La Constitution a prévu une déclaration des biens  avant et après  l’exercice  d’une haute fonction. Ce qui n’est pas le cas en  ce moment. Est-ce de nature à justifier les détournements ?
Incontestablement. Nous sommes des pécheurs en eaux  troubles. Nous sommes des sorciers, allergiques à la lumière et adaptes d’obscurantisme.

Pour parler de vous, à titre personnel, auriez-vous quelque gêne à déclarer vos biens, si on vous le demandait ?
Je suppose qu’il s’agit-là d’une interrogation indirecte. Alors, et au nom de l’article 66,  je vous dirai que j’ai une maison à Yaoundé, et une autre à Ekabita, mon village natal, à côté  d’Obala. Elles ne sont même pas vraiment terminées.
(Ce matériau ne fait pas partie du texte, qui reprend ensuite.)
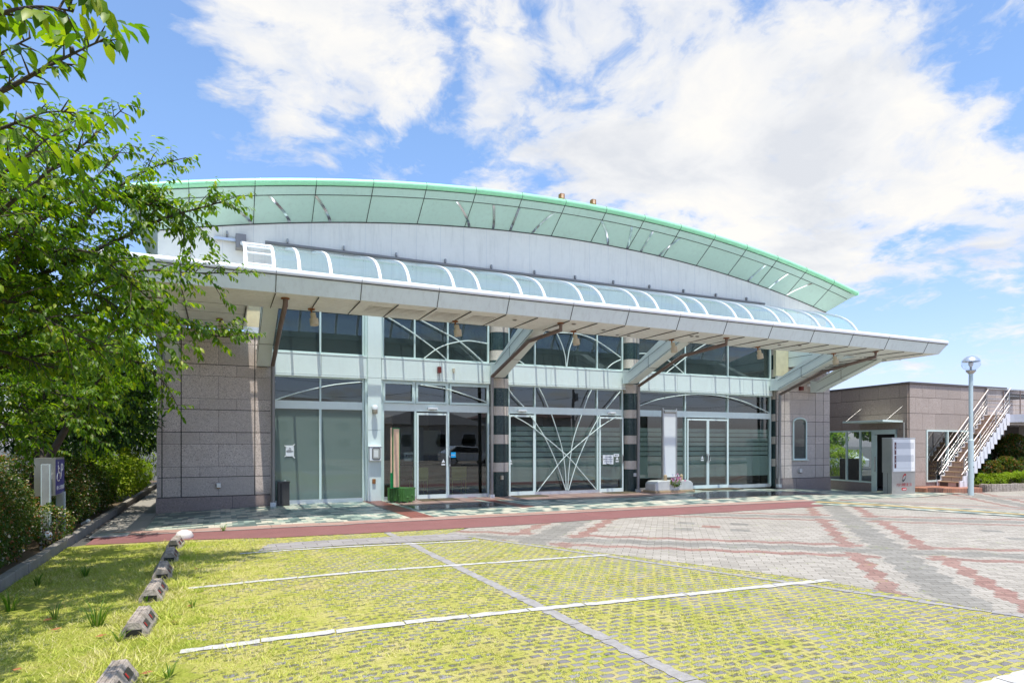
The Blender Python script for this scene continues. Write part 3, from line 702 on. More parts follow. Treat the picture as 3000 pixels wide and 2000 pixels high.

J’ai aussi une cacaoyère qui donne presque la moitié d’une demi-tonne de cacao chaque année. Et si vous n’êtes pas allergique à  la couleur rouge, comme le taureau, vous pouvez aller regarder mon compte à la BICEC. Et pour ne rien cacher,  permettez-moi d’ajouter : j’attends une Peugeot que mes enfants viennent de m’acheter à l’occasion de mon départ à la retraite. Si jamais on m’appelle à de hautes fonctions un jour, hypothèse d’école, il faudra conseiller au public  de se référer à la présente interview.

Qu’est-ce qui suffirait, matériellement, à faire votre bonheur ?
La bonne santé, la bonne cuisine et les meilleurs ouvrages de philosophie.